> **DATASET CONTENT**:
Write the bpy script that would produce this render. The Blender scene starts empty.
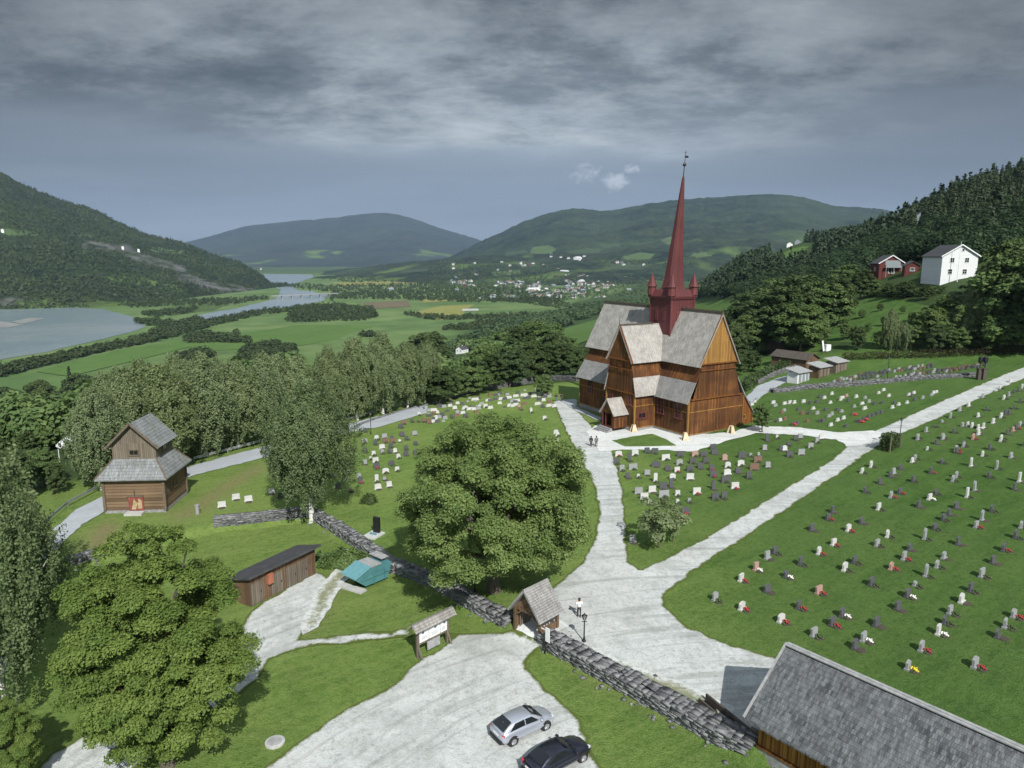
import bpy, bmesh, math, random
import numpy as np
from mathutils import Vector, Matrix
from mathutils.geometry import delaunay_2d_cdt
S = bpy.context.scene
COL = S.collection
rnd = random.Random(7)
R = math.radians
# ------------------------------------------------------------------ camera
FPX = 711.0; PITCH = R(10.3); CH = 30.0
cp, sp = math.cos(PITCH), math.sin(PITCH)
cam = bpy.data.cameras.new('camera'); co = bpy.data.objects.new('camera', cam); COL.objects.link(co)
co.location = (0, 0, CH); co.rotation_euler = (math.pi/2 - PITCH, 0, 0)
cam.sensor_width = 36; cam.lens = FPX/1024*36; cam.clip_start = 0.5; cam.clip_end = 40000
S.camera = co

def ray(px, py):
    u = (px-512)/FPX; v = (py-384)/FPX
    return np.array([u, cp - v*sp, -sp - v*cp])      # depth 1
def P(px, py, h):
    d = ray(px, py); t = (h-CH)/d[2]
    return np.array([d[0]*t, d[1]*t, h])
def proj(x, y, z):
    zc = y*cp + (CH-z)*sp
    return 512+FPX*x/zc, 384+FPX*((CH-z)*cp - y*sp)/zc, zc

# ------------------------------------------------------------------ terrain
TPX = np.array([-600, 0, 150, 300, 450, 560, 640, 700, 740, 800, 880, 950, 1024, 1200.])
TZ = np.log(np.array([200, 300, 450, 650, 900, 1300, 2000, 14000.]))
TH = np.array([
 [-40,-33,-28,-20, -8, -2,  0,  2,  3,  7, 14, 20, 24, 30],
 [-70,-62,-58,-48,-28,-13, -6, -2,  5, 11, 26, 41, 50, 60],
 [-85,-80,-78,-72,-50,-29,-17, -7,  8, 18, 41, 64, 78, 95],
 [-85,-85,-85,-82,-72,-50,-32,-12, 14, 30, 48, 76, 84,110],
 [-85,-85,-85,-85,-82,-66,-46,-17, 18, 46, 50, 76, 84,110],
 [-85,-85,-85,-85,-85,-80,-65,-40,  0, 20, 40, 60, 70, 90],
 [-85,-85,-85,-85,-85,-85,-80,-70,-50,-30,-10, 10, 20, 40],
 [-85,-85,-85,-85,-85,-85,-85,-85,-85,-85,-85,-85,-85,-85.]])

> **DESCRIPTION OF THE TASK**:
Exactly as they appear, print the lines of the listing above from its first line through the line that contains "return 512+FPX*x/zc, 384+FPX*((CH-z)*cp", minus the pictures.

> **FULL SOLUTION**:
Write the bpy script that would produce this render. The Blender scene starts empty.
import bpy, bmesh, math, random
import numpy as np
from mathutils import Vector, Matrix
from mathutils.geometry import delaunay_2d_cdt
S = bpy.context.scene
COL = S.collection
rnd = random.Random(7)
R = math.radians
# ------------------------------------------------------------------ camera
FPX = 711.0; PITCH = R(10.3); CH = 30.0
cp, sp = math.cos(PITCH), math.sin(PITCH)
cam = bpy.data.cameras.new('camera'); co = bpy.data.objects.new('camera', cam); COL.objects.link(co)
co.location = (0, 0, CH); co.rotation_euler = (math.pi/2 - PITCH, 0, 0)
cam.sensor_width = 36; cam.lens = FPX/1024*36; cam.clip_start = 0.5; cam.clip_end = 40000
S.camera = co

def ray(px, py):
    u = (px-512)/FPX; v = (py-384)/FPX
    return np.array([u, cp - v*sp, -sp - v*cp])      # depth 1
def P(px, py, h):
    d = ray(px, py); t = (h-CH)/d[2]
    return np.array([d[0]*t, d[1]*t, h])
def proj(x, y, z):
    zc = y*cp + (CH-z)*sp
    return 512+FPX*x/zc, 384+FPX*((CH-z)*cp - y*sp)/zc, zc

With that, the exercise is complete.